Records with scene code:
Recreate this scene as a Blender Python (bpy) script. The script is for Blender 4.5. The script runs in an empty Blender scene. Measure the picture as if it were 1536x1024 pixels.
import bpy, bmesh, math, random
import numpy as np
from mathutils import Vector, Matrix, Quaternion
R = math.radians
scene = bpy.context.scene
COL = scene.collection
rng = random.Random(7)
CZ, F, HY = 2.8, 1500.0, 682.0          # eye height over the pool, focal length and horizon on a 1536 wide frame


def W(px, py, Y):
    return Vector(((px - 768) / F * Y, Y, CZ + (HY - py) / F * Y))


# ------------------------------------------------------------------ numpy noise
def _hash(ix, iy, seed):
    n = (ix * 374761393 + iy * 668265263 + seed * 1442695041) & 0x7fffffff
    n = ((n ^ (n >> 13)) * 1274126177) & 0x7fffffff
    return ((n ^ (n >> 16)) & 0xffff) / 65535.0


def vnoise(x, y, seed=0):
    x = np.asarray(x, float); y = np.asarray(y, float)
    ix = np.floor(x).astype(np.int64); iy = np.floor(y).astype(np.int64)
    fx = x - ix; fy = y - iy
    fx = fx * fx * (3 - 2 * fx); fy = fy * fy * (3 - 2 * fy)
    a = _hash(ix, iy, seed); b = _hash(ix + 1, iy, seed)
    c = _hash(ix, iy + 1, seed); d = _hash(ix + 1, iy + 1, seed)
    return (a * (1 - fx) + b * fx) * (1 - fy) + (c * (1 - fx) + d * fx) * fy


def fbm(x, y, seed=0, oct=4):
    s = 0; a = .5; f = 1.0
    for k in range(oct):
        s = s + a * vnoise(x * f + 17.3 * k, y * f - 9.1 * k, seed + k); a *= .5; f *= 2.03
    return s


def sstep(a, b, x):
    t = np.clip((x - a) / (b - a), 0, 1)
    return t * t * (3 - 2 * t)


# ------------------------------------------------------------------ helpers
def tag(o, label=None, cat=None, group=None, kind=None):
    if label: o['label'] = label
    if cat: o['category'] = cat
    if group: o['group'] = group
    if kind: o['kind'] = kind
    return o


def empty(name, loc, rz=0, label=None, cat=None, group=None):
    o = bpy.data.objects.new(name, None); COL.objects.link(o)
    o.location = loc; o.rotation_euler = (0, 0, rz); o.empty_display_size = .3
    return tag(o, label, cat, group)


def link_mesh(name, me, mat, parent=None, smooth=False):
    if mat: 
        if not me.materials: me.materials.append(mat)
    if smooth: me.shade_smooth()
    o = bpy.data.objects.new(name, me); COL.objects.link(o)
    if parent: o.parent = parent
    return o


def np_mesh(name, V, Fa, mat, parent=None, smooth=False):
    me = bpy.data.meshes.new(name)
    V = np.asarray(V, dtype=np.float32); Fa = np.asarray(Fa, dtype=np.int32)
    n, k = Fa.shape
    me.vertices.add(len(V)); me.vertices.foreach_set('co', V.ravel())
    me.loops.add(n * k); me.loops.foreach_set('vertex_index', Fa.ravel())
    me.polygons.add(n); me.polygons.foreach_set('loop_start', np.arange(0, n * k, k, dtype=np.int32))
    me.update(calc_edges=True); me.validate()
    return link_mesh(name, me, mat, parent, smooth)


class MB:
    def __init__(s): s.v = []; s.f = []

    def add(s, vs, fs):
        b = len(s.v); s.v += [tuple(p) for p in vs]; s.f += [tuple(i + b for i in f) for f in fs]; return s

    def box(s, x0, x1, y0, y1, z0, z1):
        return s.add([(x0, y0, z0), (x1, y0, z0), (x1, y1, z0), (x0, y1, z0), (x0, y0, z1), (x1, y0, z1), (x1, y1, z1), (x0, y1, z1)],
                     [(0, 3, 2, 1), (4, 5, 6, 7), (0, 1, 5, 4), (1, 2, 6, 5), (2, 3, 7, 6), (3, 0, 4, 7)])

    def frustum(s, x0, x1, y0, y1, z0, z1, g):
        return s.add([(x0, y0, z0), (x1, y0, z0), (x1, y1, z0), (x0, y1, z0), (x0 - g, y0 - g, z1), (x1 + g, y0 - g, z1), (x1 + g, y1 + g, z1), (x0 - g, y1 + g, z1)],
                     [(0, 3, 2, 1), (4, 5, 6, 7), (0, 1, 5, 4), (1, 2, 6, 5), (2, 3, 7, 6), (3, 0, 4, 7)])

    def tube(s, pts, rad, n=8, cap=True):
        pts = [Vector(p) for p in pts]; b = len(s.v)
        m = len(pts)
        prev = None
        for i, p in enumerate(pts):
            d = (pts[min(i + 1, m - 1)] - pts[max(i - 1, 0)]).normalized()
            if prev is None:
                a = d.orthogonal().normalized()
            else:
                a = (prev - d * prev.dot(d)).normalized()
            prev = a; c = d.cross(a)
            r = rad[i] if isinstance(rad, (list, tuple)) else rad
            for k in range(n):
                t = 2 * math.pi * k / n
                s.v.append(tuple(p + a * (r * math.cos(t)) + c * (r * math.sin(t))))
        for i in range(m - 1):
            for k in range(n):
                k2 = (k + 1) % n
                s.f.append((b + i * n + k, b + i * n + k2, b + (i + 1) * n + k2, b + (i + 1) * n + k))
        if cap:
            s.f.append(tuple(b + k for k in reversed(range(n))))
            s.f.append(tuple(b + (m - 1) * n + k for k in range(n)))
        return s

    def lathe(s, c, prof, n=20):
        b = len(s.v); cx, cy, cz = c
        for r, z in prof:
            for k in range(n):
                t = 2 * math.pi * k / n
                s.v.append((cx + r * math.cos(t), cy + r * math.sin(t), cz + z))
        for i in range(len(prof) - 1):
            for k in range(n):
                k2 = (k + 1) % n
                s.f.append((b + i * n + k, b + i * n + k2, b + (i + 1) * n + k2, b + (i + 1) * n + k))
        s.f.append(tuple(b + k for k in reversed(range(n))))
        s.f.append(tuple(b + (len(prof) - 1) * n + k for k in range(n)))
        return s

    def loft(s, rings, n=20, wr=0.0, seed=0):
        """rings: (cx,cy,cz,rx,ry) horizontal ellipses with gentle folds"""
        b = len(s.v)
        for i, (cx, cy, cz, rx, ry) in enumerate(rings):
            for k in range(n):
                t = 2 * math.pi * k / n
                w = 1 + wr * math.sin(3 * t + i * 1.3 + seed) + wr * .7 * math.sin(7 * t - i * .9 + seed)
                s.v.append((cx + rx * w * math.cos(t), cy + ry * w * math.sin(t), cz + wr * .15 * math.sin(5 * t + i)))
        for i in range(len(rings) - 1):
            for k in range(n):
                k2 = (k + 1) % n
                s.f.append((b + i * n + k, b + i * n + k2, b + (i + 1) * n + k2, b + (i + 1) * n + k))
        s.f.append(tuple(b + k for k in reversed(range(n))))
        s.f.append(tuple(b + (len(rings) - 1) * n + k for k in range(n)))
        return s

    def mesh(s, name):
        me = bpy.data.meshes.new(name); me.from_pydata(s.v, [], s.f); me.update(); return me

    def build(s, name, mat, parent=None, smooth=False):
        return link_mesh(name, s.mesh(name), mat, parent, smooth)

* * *

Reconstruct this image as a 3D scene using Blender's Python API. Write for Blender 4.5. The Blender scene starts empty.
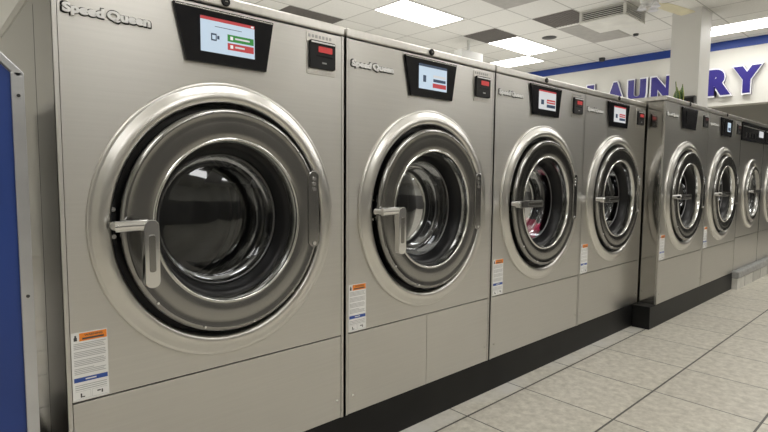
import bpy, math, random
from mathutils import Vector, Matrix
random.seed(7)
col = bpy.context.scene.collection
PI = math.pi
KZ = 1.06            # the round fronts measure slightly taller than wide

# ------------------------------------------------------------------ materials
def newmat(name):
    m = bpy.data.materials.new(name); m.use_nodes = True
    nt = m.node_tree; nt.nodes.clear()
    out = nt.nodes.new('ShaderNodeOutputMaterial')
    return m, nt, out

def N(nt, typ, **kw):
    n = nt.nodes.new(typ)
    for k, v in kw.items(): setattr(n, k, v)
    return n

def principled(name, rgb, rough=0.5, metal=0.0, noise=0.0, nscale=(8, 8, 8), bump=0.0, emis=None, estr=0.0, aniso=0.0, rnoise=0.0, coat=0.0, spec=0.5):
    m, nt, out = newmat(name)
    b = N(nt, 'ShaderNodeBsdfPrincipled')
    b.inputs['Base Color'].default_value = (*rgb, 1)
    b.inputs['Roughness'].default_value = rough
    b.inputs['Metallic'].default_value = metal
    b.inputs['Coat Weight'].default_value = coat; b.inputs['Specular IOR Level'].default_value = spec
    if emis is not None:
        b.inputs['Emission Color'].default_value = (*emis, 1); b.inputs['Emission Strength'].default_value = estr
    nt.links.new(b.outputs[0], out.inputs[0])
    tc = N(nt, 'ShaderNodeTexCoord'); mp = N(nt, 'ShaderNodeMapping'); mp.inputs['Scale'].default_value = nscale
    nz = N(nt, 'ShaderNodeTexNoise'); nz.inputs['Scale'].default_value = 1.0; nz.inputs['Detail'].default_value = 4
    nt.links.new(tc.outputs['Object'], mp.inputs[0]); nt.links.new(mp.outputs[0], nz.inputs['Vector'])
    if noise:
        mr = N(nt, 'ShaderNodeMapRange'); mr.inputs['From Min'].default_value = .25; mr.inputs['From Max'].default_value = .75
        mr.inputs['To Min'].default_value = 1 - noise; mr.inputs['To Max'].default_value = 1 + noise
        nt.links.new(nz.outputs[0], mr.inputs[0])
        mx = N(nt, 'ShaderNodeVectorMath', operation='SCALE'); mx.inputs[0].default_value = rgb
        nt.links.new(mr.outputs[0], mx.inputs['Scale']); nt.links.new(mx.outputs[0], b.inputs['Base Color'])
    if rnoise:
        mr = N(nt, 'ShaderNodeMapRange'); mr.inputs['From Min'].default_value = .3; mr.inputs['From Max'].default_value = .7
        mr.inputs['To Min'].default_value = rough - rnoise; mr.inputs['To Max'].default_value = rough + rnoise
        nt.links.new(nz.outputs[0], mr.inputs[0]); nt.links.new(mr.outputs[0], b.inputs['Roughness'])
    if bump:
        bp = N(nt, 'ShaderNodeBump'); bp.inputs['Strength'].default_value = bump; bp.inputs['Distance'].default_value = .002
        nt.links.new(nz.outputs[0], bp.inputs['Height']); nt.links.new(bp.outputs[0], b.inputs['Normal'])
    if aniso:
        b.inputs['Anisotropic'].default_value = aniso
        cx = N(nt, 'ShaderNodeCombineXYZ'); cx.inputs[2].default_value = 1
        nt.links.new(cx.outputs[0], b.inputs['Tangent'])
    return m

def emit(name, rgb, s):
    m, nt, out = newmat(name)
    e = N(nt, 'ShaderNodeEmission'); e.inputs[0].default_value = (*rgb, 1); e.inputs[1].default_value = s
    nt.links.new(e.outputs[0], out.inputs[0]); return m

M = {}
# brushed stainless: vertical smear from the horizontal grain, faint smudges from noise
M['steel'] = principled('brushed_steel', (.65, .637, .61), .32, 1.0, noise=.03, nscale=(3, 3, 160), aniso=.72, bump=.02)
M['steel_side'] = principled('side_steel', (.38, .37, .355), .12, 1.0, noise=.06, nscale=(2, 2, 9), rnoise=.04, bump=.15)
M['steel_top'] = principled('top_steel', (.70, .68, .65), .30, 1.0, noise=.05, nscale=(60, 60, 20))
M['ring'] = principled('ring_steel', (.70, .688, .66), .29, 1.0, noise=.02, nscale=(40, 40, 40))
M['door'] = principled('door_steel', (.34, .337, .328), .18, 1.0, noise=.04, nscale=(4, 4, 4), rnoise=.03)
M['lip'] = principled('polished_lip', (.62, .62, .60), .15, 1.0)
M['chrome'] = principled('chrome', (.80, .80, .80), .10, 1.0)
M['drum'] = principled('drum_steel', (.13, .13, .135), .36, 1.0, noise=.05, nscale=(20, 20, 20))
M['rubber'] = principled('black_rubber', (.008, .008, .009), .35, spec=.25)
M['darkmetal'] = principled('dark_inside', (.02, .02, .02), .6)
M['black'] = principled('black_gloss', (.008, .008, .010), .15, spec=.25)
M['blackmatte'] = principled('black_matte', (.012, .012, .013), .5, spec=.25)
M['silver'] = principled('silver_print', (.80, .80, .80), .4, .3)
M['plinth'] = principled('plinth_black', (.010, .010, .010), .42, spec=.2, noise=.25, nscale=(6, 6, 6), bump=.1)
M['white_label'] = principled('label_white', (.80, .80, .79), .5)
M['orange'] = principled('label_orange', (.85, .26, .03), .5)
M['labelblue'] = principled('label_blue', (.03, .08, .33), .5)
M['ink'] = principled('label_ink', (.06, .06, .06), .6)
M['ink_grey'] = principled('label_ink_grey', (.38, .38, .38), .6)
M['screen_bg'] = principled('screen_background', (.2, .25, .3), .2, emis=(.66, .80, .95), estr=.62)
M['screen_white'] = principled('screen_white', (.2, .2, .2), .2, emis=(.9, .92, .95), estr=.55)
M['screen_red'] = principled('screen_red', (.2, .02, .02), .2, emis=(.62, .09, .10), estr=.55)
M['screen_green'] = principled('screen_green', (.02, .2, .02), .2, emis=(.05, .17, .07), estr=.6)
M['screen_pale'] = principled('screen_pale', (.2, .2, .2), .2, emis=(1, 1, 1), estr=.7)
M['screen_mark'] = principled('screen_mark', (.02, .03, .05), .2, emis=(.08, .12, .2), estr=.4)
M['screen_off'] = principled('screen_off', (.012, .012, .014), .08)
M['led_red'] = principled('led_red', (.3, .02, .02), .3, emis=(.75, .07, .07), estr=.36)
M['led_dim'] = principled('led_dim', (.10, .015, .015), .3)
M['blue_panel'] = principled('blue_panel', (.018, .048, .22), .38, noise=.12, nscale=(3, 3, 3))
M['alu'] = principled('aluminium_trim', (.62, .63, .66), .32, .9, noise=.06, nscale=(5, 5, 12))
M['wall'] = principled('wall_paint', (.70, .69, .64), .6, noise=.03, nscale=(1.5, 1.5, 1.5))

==

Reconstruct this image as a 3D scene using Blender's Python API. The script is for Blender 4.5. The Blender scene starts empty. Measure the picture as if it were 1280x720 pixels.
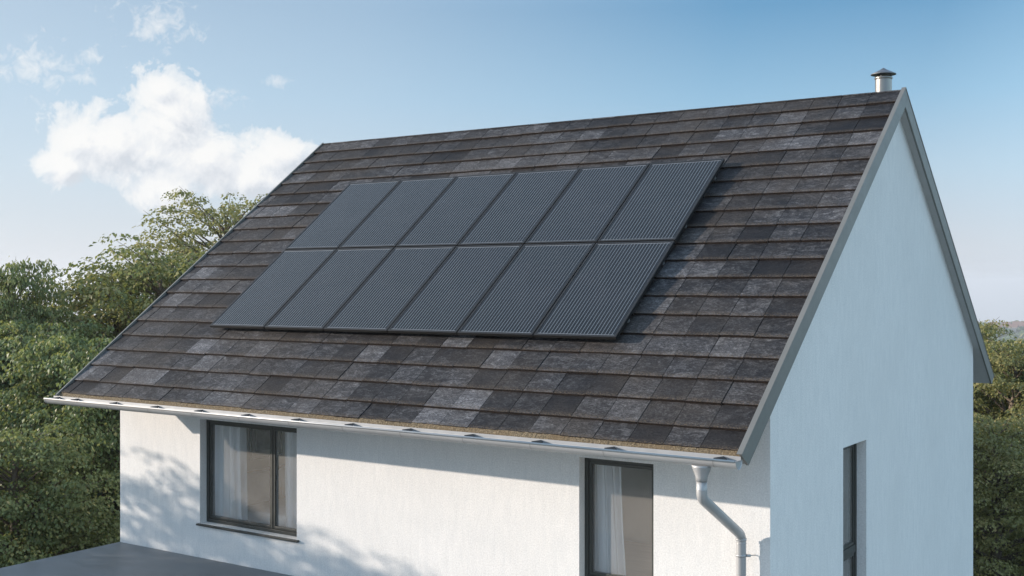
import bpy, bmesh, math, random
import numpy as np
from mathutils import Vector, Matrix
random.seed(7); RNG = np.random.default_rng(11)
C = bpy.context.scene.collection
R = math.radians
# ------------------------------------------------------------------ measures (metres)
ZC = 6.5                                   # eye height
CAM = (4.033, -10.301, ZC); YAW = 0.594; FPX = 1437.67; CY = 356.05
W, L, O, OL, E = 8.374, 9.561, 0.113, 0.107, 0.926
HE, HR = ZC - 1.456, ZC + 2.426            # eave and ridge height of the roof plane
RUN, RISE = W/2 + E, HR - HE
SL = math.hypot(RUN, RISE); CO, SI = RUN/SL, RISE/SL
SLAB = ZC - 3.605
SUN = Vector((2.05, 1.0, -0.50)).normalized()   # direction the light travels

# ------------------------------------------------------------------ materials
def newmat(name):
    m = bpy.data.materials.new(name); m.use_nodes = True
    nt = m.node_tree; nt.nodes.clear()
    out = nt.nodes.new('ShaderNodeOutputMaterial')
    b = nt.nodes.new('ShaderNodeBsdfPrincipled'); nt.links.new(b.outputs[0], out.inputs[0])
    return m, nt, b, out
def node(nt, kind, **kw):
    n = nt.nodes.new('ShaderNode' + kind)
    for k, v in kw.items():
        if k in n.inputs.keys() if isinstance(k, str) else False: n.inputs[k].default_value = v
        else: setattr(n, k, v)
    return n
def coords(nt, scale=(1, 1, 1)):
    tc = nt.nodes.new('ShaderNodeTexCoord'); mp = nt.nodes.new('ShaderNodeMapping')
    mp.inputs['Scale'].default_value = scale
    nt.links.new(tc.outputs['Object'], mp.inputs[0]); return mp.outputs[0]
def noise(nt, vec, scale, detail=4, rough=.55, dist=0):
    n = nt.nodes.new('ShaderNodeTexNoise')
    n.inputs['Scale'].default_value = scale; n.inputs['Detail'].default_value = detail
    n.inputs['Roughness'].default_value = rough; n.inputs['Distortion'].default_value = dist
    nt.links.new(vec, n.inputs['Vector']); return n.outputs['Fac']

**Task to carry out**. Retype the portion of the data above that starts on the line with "nscale=(20, 20, 20))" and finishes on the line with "(.008, .008, .009), .35, spec=.25)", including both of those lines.

**Solution to the problem**.
M['drum'] = principled('drum_steel', (.13, .13, .135), .36, 1.0, noise=.05, nscale=(20, 20, 20))
M['rubber'] = principled('black_rubber', (.008, .008, .009), .35, spec=.25)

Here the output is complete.